_Information shown_:
—————

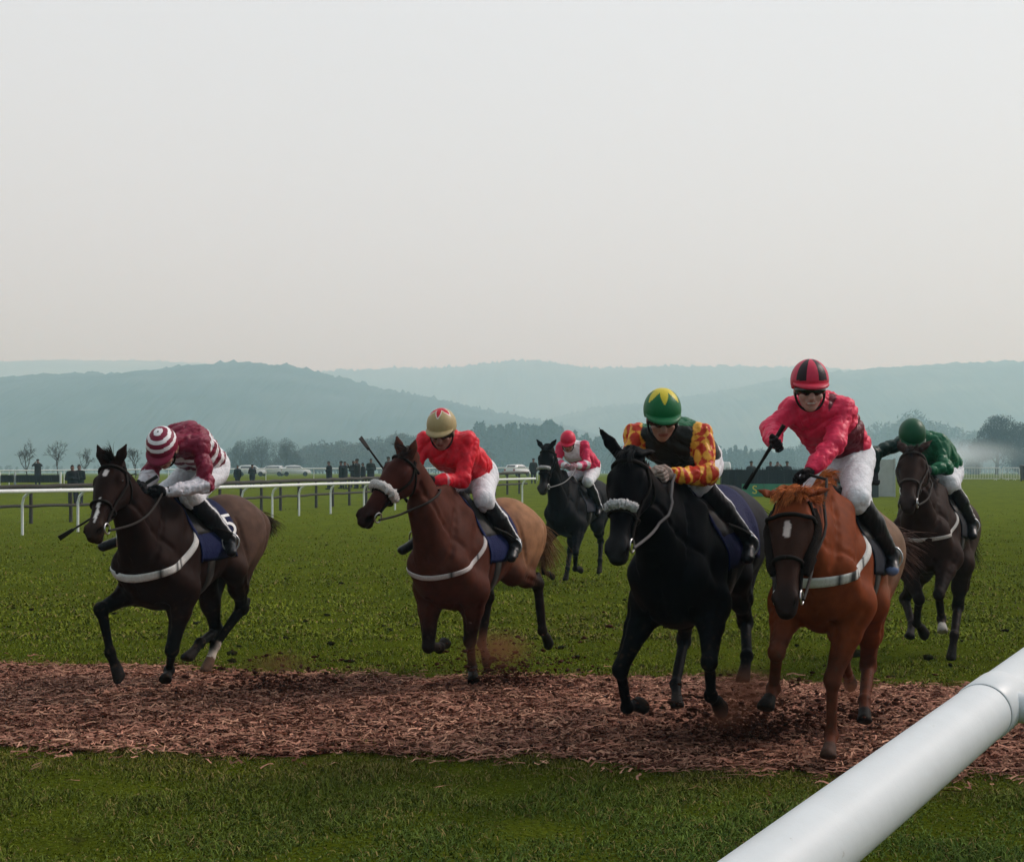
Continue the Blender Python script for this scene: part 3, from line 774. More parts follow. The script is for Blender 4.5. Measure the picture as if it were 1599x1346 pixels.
    for s_, hk in ((1, 'haL'), (-1, 'haR')):
        a = HP(.52, s_ * .068, -.10); b = np.array(J[hk]) + [.02, 0, -.01] if hk not in o.get('free_hand', ()) else np.array(J['haL']) + [.02, -.05, -.01]
        t = np.linspace(0, 1, 14)[:, None]
        q = a + (b - a) * t - np.array([0, 0, .05]) * np.sin(np.pi * t) + np.array([0, s_ * .05, 0]) * np.sin(np.pi * t)
        inside = S.sample(q) < .012
        for i in np.where(inside)[0]:                                # lift the rein clear of the neck
            for _ in range(12):
                if S.sample(q[i:i + 1])[0] > .012: break
                q[i] += np.array([0, s_ * .012, .004])
        MB().tube(q, .0085, 6, o.get('rein', (.03, .025, .022))).build('rein', M_web, bridle)
    # ---- breast girth
    bg_ = o.get('breast')
    if bg_:
        n = 60; a = np.linspace(-1.62, 1.62, n)
        cz = 1.035 + .27 * (np.abs(a) / 1.62) ** 1.6 + bg_.get('dz', 0)
        rows = []
        wd = bg_.get('w', .05)
        for dzv in (-wd / 2, -wd / 2, -wd / 6, wd / 6, wd / 2, wd / 2):
            c0 = np.stack([np.full(n, .40), np.zeros(n), cz + dzv], 1)
            d0 = np.stack([np.cos(a), np.sin(a), np.zeros(n)], 1)
            rows.append((tor(c0), tvec(d0)))
        cols = bg_['col']
        if 'dark' in bg_:
            def cf(t, A=np.array(bg_['col']), B=np.array((.03, .03, .03)), segs=bg_['dark']):
                k_ = np.zeros(len(t), bool)
                for lo_, hi_ in segs: k_ |= (t > lo_) & (t < hi_)
                return np.where(k_[:, None], B, A)
            cols = cf
        # sample the trunk only outward, last crossing close to the chest
        fit_normals(ribbon(lambda c_, d_, off: S.hit(c_, d_, .75, off=off), rows, .009, 'breast_girth', M_web, root, cols))
        c0, d0 = [], []
    # ---- saddle cloth, saddle, girth
    xs = np.linspace(o.get('cloth_back', -.14), .40, 22); ph = np.linspace(-1.98, 1.98, 46)
    XX, PH = np.meshgrid(xs, ph, indexing='ij')
    def shell(XX, PH, off):
        c0 = np.stack([XX, 0 * XX, 1.22 + 0 * XX], -1).reshape(-1, 3)
        d0 = np.stack([0 * PH, np.sin(PH), np.cos(PH)], -1).reshape(-1, 3)
        return S.hit(tor(c0), tvec(d0), .6, off=off)
    cut = np.where(np.abs(PH) > 1.75, -.0, 0)
    q = shell(XX, PH, .012).reshape(22, 46, 3)
    q2 = shell(XX, PH, .004).reshape(22, 46, 3)
    ring_i = [(i, 0) for i in range(22)] + [(21, j) for j in range(1, 46)] + [(i, 45) for i in range(20, -1, -1)] + [(0, j) for j in range(44, 0, -1)]
    rim = np.array([q2[i, j] for i, j in ring_i])
    Vc = np.vstack([q.reshape(-1, 3), rim]); Fc = grid_faces(22, 46)
    nr = len(ring_i)
    for i in range(nr):
        j = (i + 1) % nr
        Fc.append((ring_i[i][0] * 46 + ring_i[i][1], ring_i[j][0] * 46 + ring_i[j][1], 22 * 46 + j, 22 * 46 + i))
    cloth = fit_normals(mesh('saddle_cloth', Vc, Fc, M_cloth, root, np.tile(o['cloth'], (len(Vc), 1))))
    xs = np.linspace(.02, .36, 16); ph = np.linspace(-1.25, 1.25, 30)
    XX, PH = np.meshgrid(xs, ph, indexing='ij')
    thick = .018 + .05 * np.exp(-(PH / .45) ** 2) * (0.45 + .55 * ((XX - .19) / .17) ** 2)
    edge = (np.abs(XX - .19) > .165) | (np.abs(PH) > 1.2)
    thick[edge] = .006
    q = np.concatenate([shell(XX[i:i + 1], PH[i:i + 1], thick[i]) for i in range(16)])
    fit_normals(mesh('saddle', q, grid_faces(16, 30), M_leather, root, np.tile((.014, .012, .012), (len(q), 1))))
    n = 50; a = np.linspace(1.2, 2 * np.pi - 1.2, n); rows = []
    for dx in (-.04, -.04, 0, .04, .04):
        c0 = np.tile((.24 + dx, 0, 1.17), (n, 1)); d0 = np.stack([0 * a, np.sin(a), np.cos(a)], 1)
        rows.append((tor(c0), tvec(d0)))
    fit_normals(ribbon(lambda c_, d_, off: S.hit(c_, d_, .5, off=off), rows, .008, 'girth', M_web, root, o.get('girth', (.05, .045, .04))))
    if o.get('number'):
        txt, x0, ph0, size = o['number']
        cu = bpy.data.curves.new('number', 'FONT'); cu.body = txt; cu.size = 1.0; cu.align_x = 'CENTER'; cu.align_y = 'CENTER'
        cu.resolution_u = 6
        to = bpy.data.objects.new('number', cu); COL.objects.link(to)
        dg = bpy.context.evaluated_depsgraph_get()
        me = bpy.data.meshes.new_from_object(to.evaluated_get(dg))
        co = np.array([v.co[:] for v in me.vertices]); fc = [tuple(p_.vertices) for p_ in me.polygons]
        bpy.data.objects.remove(to)
        # subdivide by projecting directly: figure lies on the curved cloth
        xx = x0 - co[:, 0] * size * .9 * o.get('num_dir', -1); pp = ph0 - co[:, 1] * size / .42
        q = np.concatenate([shell(xx[None], pp[None], .017)])
        mb = MB(); mb.add(q, fc, o.get('numcol', (.8, .8, .8)))
        t_ = mb.build('number', M_cloth, cloth, smooth=False)
    # stirrups
    for s_, ak, tk in ((1, 'ankL', 'toeL'), (-1, 'ankR', 'toeR')):
        an, te = np.array(J[ak]), np.array(J[tk])
        cpt = an * .45 + te * .55 - [0, 0, .035]
        fd = unit(te - an); fs = unit(np.cross(fd, [0, 0, 1]))
        a = np.linspace(0, 2 * np.pi, 19)
        loop = cpt + np.array([0, 0, .055]) + .062 * np.cos(a)[:, None] * fs + .065 * np.sin(a)[:, None] * np.array([0, 0, 1])
        iron = MB().tube(loop, .006, 6).build('stirrup', M_steel, root)
        b = S.hit(tor((.24, 0, 1.2))[None], tvec((0, s_ * 1.0, .75))[None], .6, off=.03)[0]
        top_ = loop[5]
        MB().tube(np.array([b, (b + top_) / 2 + [0, s_ * .015, 0], top_]), .010, 6, (.02, .018, .016)).build('stirrup_leather', M_web, iron)
    return root, S


def head_frame(face, roll=0):
    f = unit(face); r_ = unit(np.cross(f, [0, 0, 1])); u = np.cross(r_, f)
    c_, s_ = math.cos(roll), math.sin(roll)
    return f, r_ * c_ + u * s_, u * c_ - r_ * s_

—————

_Required task_: Output the material word for word, omitting its pictures.

_Response to this task_:
Continue the Blender Python script for this scene: part 3, from line 774. More parts follow. The script is for Blender 4.5. Measure the picture as if it were 1599x1346 pixels.
    for s_, hk in ((1, 'haL'), (-1, 'haR')):
        a = HP(.52, s_ * .068, -.10); b = np.array(J[hk]) + [.02, 0, -.01] if hk not in o.get('free_hand', ()) else np.array(J['haL']) + [.02, -.05, -.01]
        t = np.linspace(0, 1, 14)[:, None]
        q = a + (b - a) * t - np.array([0, 0, .05]) * np.sin(np.pi * t) + np.array([0, s_ * .05, 0]) * np.sin(np.pi * t)
        inside = S.sample(q) < .012
        for i in np.where(inside)[0]:                                # lift the rein clear of the neck
            for _ in range(12):
                if S.sample(q[i:i + 1])[0] > .012: break
                q[i] += np.array([0, s_ * .012, .004])
        MB().tube(q, .0085, 6, o.get('rein', (.03, .025, .022))).build('rein', M_web, bridle)
    # ---- breast girth
    bg_ = o.get('breast')
    if bg_:
        n = 60; a = np.linspace(-1.62, 1.62, n)
        cz = 1.035 + .27 * (np.abs(a) / 1.62) ** 1.6 + bg_.get('dz', 0)
        rows = []
        wd = bg_.get('w', .05)
        for dzv in (-wd / 2, -wd / 2, -wd / 6, wd / 6, wd / 2, wd / 2):
            c0 = np.stack([np.full(n, .40), np.zeros(n), cz + dzv], 1)
            d0 = np.stack([np.cos(a), np.sin(a), np.zeros(n)], 1)
            rows.append((tor(c0), tvec(d0)))
        cols = bg_['col']
        if 'dark' in bg_:
            def cf(t, A=np.array(bg_['col']), B=np.array((.03, .03, .03)), segs=bg_['dark']):
                k_ = np.zeros(len(t), bool)
                for lo_, hi_ in segs: k_ |= (t > lo_) & (t < hi_)
                return np.where(k_[:, None], B, A)
            cols = cf
        # sample the trunk only outward, last crossing close to the chest
        fit_normals(ribbon(lambda c_, d_, off: S.hit(c_, d_, .75, off=off), rows, .009, 'breast_girth', M_web, root, cols))
        c0, d0 = [], []
    # ---- saddle cloth, saddle, girth
    xs = np.linspace(o.get('cloth_back', -.14), .40, 22); ph = np.linspace(-1.98, 1.98, 46)
    XX, PH = np.meshgrid(xs, ph, indexing='ij')
    def shell(XX, PH, off):
        c0 = np.stack([XX, 0 * XX, 1.22 + 0 * XX], -1).reshape(-1, 3)
        d0 = np.stack([0 * PH, np.sin(PH), np.cos(PH)], -1).reshape(-1, 3)
        return S.hit(tor(c0), tvec(d0), .6, off=off)
    cut = np.where(np.abs(PH) > 1.75, -.0, 0)
    q = shell(XX, PH, .012).reshape(22, 46, 3)
    q2 = shell(XX, PH, .004).reshape(22, 46, 3)
    ring_i = [(i, 0) for i in range(22)] + [(21, j) for j in range(1, 46)] + [(i, 45) for i in range(20, -1, -1)] + [(0, j) for j in range(44, 0, -1)]
    rim = np.array([q2[i, j] for i, j in ring_i])
    Vc = np.vstack([q.reshape(-1, 3), rim]); Fc = grid_faces(22, 46)
    nr = len(ring_i)
    for i in range(nr):
        j = (i + 1) % nr
        Fc.append((ring_i[i][0] * 46 + ring_i[i][1], ring_i[j][0] * 46 + ring_i[j][1], 22 * 46 + j, 22 * 46 + i))
    cloth = fit_normals(mesh('saddle_cloth', Vc, Fc, M_cloth, root, np.tile(o['cloth'], (len(Vc), 1))))
    xs = np.linspace(.02, .36, 16); ph = np.linspace(-1.25, 1.25, 30)
    XX, PH = np.meshgrid(xs, ph, indexing='ij')
    thick = .018 + .05 * np.exp(-(PH / .45) ** 2) * (0.45 + .55 * ((XX - .19) / .17) ** 2)
    edge = (np.abs(XX - .19) > .165) | (np.abs(PH) > 1.2)
    thick[edge] = .006
    q = np.concatenate([shell(XX[i:i + 1], PH[i:i + 1], thick[i]) for i in range(16)])
    fit_normals(mesh('saddle', q, grid_faces(16, 30), M_leather, root, np.tile((.014, .012, .012), (len(q), 1))))
    n = 50; a = np.linspace(1.2, 2 * np.pi - 1.2, n); rows = []
    for dx in (-.04, -.04, 0, .04, .04):
        c0 = np.tile((.24 + dx, 0, 1.17), (n, 1)); d0 = np.stack([0 * a, np.sin(a), np.cos(a)], 1)
        rows.append((tor(c0), tvec(d0)))
    fit_normals(ribbon(lambda c_, d_, off: S.hit(c_, d_, .5, off=off), rows, .008, 'girth', M_web, root, o.get('girth', (.05, .045, .04))))
    if o.get('number'):
        txt, x0, ph0, size = o['number']
        cu = bpy.data.curves.new('number', 'FONT'); cu.body = txt; cu.size = 1.0; cu.align_x = 'CENTER'; cu.align_y = 'CENTER'
        cu.resolution_u = 6
        to = bpy.data.objects.new('number', cu); COL.objects.link(to)
        dg = bpy.context.evaluated_depsgraph_get()
        me = bpy.data.meshes.new_from_object(to.evaluated_get(dg))
        co = np.array([v.co[:] for v in me.vertices]); fc = [tuple(p_.vertices) for p_ in me.polygons]
        bpy.data.objects.remove(to)
        # subdivide by projecting directly: figure lies on the curved cloth
        xx = x0 - co[:, 0] * size * .9 * o.get('num_dir', -1); pp = ph0 - co[:, 1] * size / .42
        q = np.concatenate([shell(xx[None], pp[None], .017)])
        mb = MB(); mb.add(q, fc, o.get('numcol', (.8, .8, .8)))
        t_ = mb.build('number', M_cloth, cloth, smooth=False)
    # stirrups
    for s_, ak, tk in ((1, 'ankL', 'toeL'), (-1, 'ankR', 'toeR')):
        an, te = np.array(J[ak]), np.array(J[tk])
        cpt = an * .45 + te * .55 - [0, 0, .035]
        fd = unit(te - an); fs = unit(np.cross(fd, [0, 0, 1]))
        a = np.linspace(0, 2 * np.pi, 19)
        loop = cpt + np.array([0, 0, .055]) + .062 * np.cos(a)[:, None] * fs + .065 * np.sin(a)[:, None] * np.array([0, 0, 1])
        iron = MB().tube(loop, .006, 6).build('stirrup', M_steel, root)
        b = S.hit(tor((.24, 0, 1.2))[None], tvec((0, s_ * 1.0, .75))[None], .6, off=.03)[0]
        top_ = loop[5]
        MB().tube(np.array([b, (b + top_) / 2 + [0, s_ * .015, 0], top_]), .010, 6, (.02, .018, .016)).build('stirrup_leather', M_web, iron)
    return root, S


def head_frame(face, roll=0):
    f = unit(face); r_ = unit(np.cross(f, [0, 0, 1])); u = np.cross(r_, f)
    c_, s_ = math.cos(roll), math.sin(roll)
    return f, r_ * c_ + u * s_, u * c_ - r_ * s_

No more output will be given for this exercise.